TASK INPUTS:
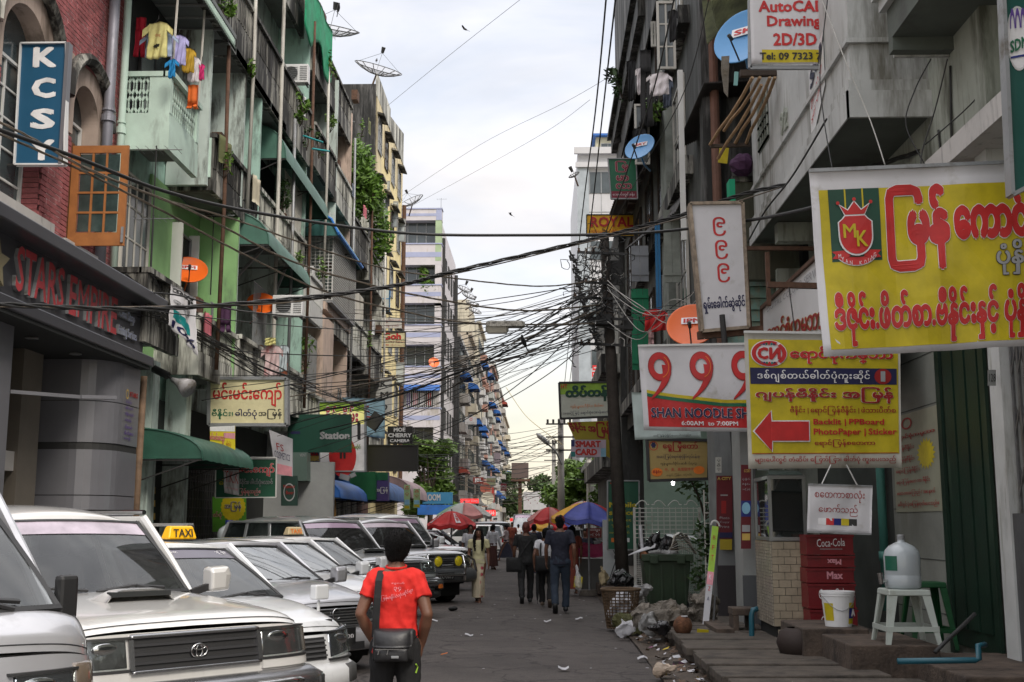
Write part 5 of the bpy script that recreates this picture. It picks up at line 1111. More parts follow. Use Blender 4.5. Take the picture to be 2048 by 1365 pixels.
board('green_sign','dark green sign with red Burmese name below the green awning',((432,916),(553,916),(552,995),(431,996)),26.2,F('signgreen',(.01,.075,.04)),[('မင်းမင်းကျော်',.12,.14,.97,.48,'red',dict(bold=.03,out='white',k=1)),('ဗီနိုင်း၊ ဓါတ်ပုံဘောင်',.38,.53,.94,.72,'black',dict(bold=.02,out='white',k=1)),('အမြန်ရသည်။',.30,.77,.74,.95,'dred',dict(bold=.02,out='white',k=1)),('ဓါ',.06,.53,.16,.68,'yellow')],[(0,-.02,1,.04,'white',1)],thick=.03,frame=whitep,fw=.02)
board('white_banner','small curled white banner reading T.K.K over the green sign',((447,930),(478,934),(478,992),(449,986)),25.5,flex,[('T.K.K',.08,.2,.95,.6,'red',dict(k=1)),('printing',.1,.75,.9,.85,'pink')],rip=.03,thick=.004)
def star(s):s.disc(.62,.3,.38,.42,'yellow',1,n=44,star=.09)
board('green_poster','bright green poster with yellow starburst below the green sign',(425,994,492,1064),27.2,F('lime',(.08,.26,.02)),[('အမြန်',.36,.14,.86,.42,'navy',dict(bold=.02,out='white',k=2)),('တ်ပုံ',.02,.42,.28,.64,'dred',dict(bold=.02,out='white',k=2))],thick=.03,fn=star)
board('station_sign','wide dark green sign with the white word Station',(575,829,702,905),33,F('station',(.006,.055,.035)),[('Station',.51,.46,.98,.66,'grey',dict(bold=.06,k=1))],[(.05,.45,.2,.52,'navy',1)],thick=.15)
def film(s):
 s.rect(0,.0,1,.14,'lime',1);s.disc(.5,.78,.30,.30,'red',2,n=30);s.rect(.28,.98,.72,1,'red',2);s.rect(.44,.62,.49,.82,'black',4);s.rect(.52,.62,.57,.82,'black',4);s.rect(.83,.3,.9,.55,'black',3)
board('lit_sign','yellow backlit sign with red Burmese letters and a red apple-shaped picture',((638,804),(730,803),(731,943),(640,943)),34.2,M('lit_yellow',(.72,.68,.25),rough=.5,var=.1,emit=.35),[('စိမ်းစိမ်း',.12,.07,.85,.30,'red',dict(bold=.03,out='white',k=3,ob=.05)),('မိတ်ကပ်ပစ္စည်းရောင်းဆိုင်',.05,.62,.9,.70,'lime',dict(out='black',k=4))],[(.0,.33,1,.999,'white',1)],thick=.2,frame=greym,fw=.04,fn=film)
board('sky_banner','pale blue banner slanting behind the yellow backlit sign',((684,795),(770,798),(770,878),(712,870)),38,F('skyb',(.28,.45,.55)),[('E',.45,.2,.6,.5,'dred',dict(k=1)),('sweety',.4,.6,.85,.75,'grey')],rip=.04,thick=.01)
board('black_sign','blank black sign box between the backlit sign and the tree',(733,891,835,942),36,F('blacks',(.015,.013,.013)),thick=.2,frame=dgreym)
board('camera_sign','black sign with white letters MOE CHERRY CAMERA',(775,853,825,888),37,F('blacks',(.015,.013,.013)),[('MOE',.25,.08,.72,.32,'white',dict(bold=.06,fk='i',k=1)),('CHERRY',.02,.40,.97,.64,'white',dict(bold=.06,fk='i',k=1)),('CAMERA',.1,.74,.9,.92,'white',dict(bold=.05,fk='i',k=1))],thick=.1)
board('white_sign','narrow white sign with vertical letters KMD on the yellow block',((751,756),(783,754),(783,830),(752,833)),50,F('dw',(.46,.46,.43)),[('K',.3,.08,.75,.25,'black',dict(bold=.03,k=1)),('M',.3,.38,.8,.55,'black',dict(bold=.03,k=1)),('D',.3,.7,.75,.87,'black',dict(bold=.03,k=1))],thick=.2)
board('salon_sign','cream sign with red Goh Beauty Salon lettering on the yellow block',(762,664,811,695),54,F('cream',(.66,.60,.36)),[('Goh',.1,.08,.82,.52,'red',dict(bold=.05,k=1,skew=-.03)),('Beauty Salon',.1,.58,.95,.74,'dred',dict(k=1)),('တိုက်အောက်',.4,.8,.95,.93,'dred')],[(.08,.83,.33,.87,'red',1)],thick=.15,frame=woodd)
board('white_sign','small white Burmese sign directly above the Goh sign',(763,636,803,657),54,F('dw2',(.55,.53,.48)),[('ရွှေအိပ်သစ်',.1,.12,.95,.45,'dred',dict(k=1)),('အမျှ - ၃ ထပ်',.15,.6,.85,.9,'dred',dict(k=1))],thick=.1)
board('purple_panel','green box sign with a purple lower half below the black sign',(752,945,776,1002),40,F('purp',(.08,.05,.22)),[('အမြန်',.0,.52,1,.75,'white',dict(bold=.04,k=2))],[(0,0,1,.28,'green',1)],thick=.4)
board('green_wall_panel','big plain green sign panel behind the blue awning',(700,944,751,1000),39.6,F('grn2',(.01,.14,.05)),thick=.3)
for k,q in enumerate(((808,970,820,1020),(827,978,840,1016))):board('strip_banner',('left' if k==0 else 'right')+' of two narrow green and white posters hanging by the blue tarpaulin',q,47+k,F('strip',(.35,.5,.25)),[('ဗီ',.2,.05,.8,.2,'red'),('ပုံ',.2,.3,.8,.45,'red')],[(.1,.6,.9,.8,'sky',1),(.1,.85,.9,.95,'yellow',1)],thick=.02,group=None)
board('blue_shop_sign','blue shop sign with white lettering ROOM past the tree',(845,985,905,1008),70,F('roomb',(.03,.16,.30)),[('ROOM',.08,.15,.6,.75,'grey',dict(bold=.05,fk='i',k=1))],thick=.3)
board('blue_fascia','ribbed blue fascia below the ROOM sign',(835,1010,905,1030),69,awnb,thick=.2)
board('led_sign','glowing red LED sign reading Color King over the umbrellas',(921,998,957,1007),75,M('led_red',(.85,.03,.03),var=0,bump=0,emit=.6),[('Color King',.05,.18,.95,.85,'pink',dict(bold=.05,k=1))],thick=.2)
board('led_sign','smaller glowing red LED sign lower right of Color King',(969,1021,991,1032),85,M('led_red',(.85,.03,.03),var=0,bump=0,emit=.6),[('အမြန်',.1,.15,.9,.85,'white',dict(k=1,bold=.04))],thick=.2)
board('led_sign','farthest tiny glowing red LED sign above the street crowd',(1020,1037,1030,1043),110,M('led_red',(.85,.03,.03),var=0,bump=0,emit=.6),thick=.2)
board('jbl_sign','dark red JBL sign far down the left row',(946,955,967,968),105,F('jbl',(.22,.03,.02)),[('JBL',.12,.15,.9,.85,'white',dict(bold=.05,fk='i',k=1))],thick=.4)
board('far_sign','yellowish sign right of the JBL sign',(973,953,991,972),115,F('fs1',(.5,.52,.3)),[('SKY BLUE',.1,.4,.9,.6,'red')],[(0,0,1,.2,'white',1)],thick=.4)
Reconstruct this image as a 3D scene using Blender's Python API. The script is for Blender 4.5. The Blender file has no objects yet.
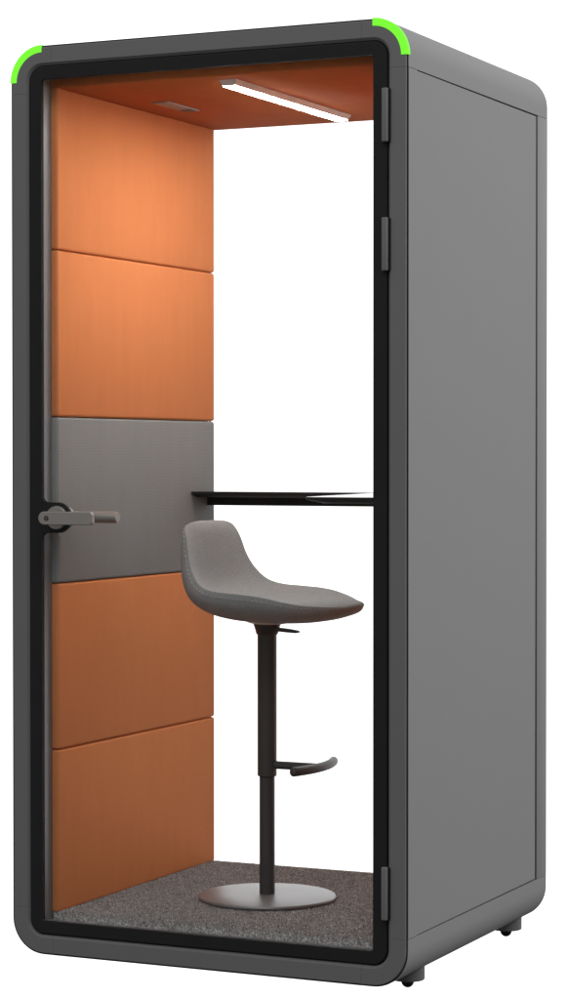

WRITTEN TASK: Tally the lines in the records above that contain the word "this", and give only that number.

FINISHED EXERCISE: 2